» **Exercise goal**:
Write out every single entry exactly.
########
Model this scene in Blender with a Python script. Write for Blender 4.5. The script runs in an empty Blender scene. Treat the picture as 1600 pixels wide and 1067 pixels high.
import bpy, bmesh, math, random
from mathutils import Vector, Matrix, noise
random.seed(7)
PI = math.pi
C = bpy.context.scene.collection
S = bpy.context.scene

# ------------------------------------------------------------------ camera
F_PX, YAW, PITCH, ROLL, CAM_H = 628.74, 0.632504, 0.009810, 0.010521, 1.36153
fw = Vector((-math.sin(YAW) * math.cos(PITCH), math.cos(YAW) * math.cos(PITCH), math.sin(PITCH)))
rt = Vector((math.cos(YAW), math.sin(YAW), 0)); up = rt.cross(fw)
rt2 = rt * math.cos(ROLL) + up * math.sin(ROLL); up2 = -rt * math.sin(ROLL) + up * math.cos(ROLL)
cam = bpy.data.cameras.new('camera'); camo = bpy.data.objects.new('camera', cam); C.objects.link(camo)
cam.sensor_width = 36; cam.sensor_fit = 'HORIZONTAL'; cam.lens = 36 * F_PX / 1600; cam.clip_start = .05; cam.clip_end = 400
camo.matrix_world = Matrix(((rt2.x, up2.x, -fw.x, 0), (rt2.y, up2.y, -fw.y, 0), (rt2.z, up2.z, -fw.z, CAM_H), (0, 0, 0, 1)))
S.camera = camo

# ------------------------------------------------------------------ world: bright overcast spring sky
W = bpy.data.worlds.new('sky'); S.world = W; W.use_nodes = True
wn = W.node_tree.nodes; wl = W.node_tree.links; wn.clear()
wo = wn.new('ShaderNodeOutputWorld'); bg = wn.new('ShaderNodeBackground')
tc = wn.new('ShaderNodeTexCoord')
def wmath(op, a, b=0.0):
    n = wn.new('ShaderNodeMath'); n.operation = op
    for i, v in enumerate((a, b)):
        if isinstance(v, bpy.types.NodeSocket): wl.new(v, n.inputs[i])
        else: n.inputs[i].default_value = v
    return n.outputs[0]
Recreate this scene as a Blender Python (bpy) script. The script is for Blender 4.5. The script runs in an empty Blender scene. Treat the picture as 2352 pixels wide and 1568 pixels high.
########
» **Result for this task**:
Model this scene in Blender with a Python script. Write for Blender 4.5. The script runs in an empty Blender scene. Treat the picture as 1600 pixels wide and 1067 pixels high.
import bpy, bmesh, math, random
from mathutils import Vector, Matrix, noise
random.seed(7)
PI = math.pi
C = bpy.context.scene.collection
S = bpy.context.scene

# ------------------------------------------------------------------ camera
F_PX, YAW, PITCH, ROLL, CAM_H = 628.74, 0.632504, 0.009810, 0.010521, 1.36153
fw = Vector((-math.sin(YAW) * math.cos(PITCH), math.cos(YAW) * math.cos(PITCH), math.sin(PITCH)))
rt = Vector((math.cos(YAW), math.sin(YAW), 0)); up = rt.cross(fw)
rt2 = rt * math.cos(ROLL) + up * math.sin(ROLL); up2 = -rt * math.sin(ROLL) + up * math.cos(ROLL)
cam = bpy.data.cameras.new('camera'); camo = bpy.data.objects.new('camera', cam); C.objects.link(camo)
cam.sensor_width = 36; cam.sensor_fit = 'HORIZONTAL'; cam.lens = 36 * F_PX / 1600; cam.clip_start = .05; cam.clip_end = 400
camo.matrix_world = Matrix(((rt2.x, up2.x, -fw.x, 0), (rt2.y, up2.y, -fw.y, 0), (rt2.z, up2.z, -fw.z, CAM_H), (0, 0, 0, 1)))
S.camera = camo

# ------------------------------------------------------------------ world: bright overcast spring sky
W = bpy.data.worlds.new('sky'); S.world = W; W.use_nodes = True
wn = W.node_tree.nodes; wl = W.node_tree.links; wn.clear()
wo = wn.new('ShaderNodeOutputWorld'); bg = wn.new('ShaderNodeBackground')
tc = wn.new('ShaderNodeTexCoord')
def wmath(op, a, b=0.0):
    n = wn.new('ShaderNodeMath'); n.operation = op
    for i, v in enumerate((a, b)):
        if isinstance(v, bpy.types.NodeSocket): wl.new(v, n.inputs[i])
        else: n.inputs[i].default_value = v
    return n.outputs[0]
Recreate this scene as a Blender Python (bpy) script. The script is for Blender 4.5. The script runs in an empty Blender scene. Treat the picture as 2352 pixels wide and 1568 pixels high.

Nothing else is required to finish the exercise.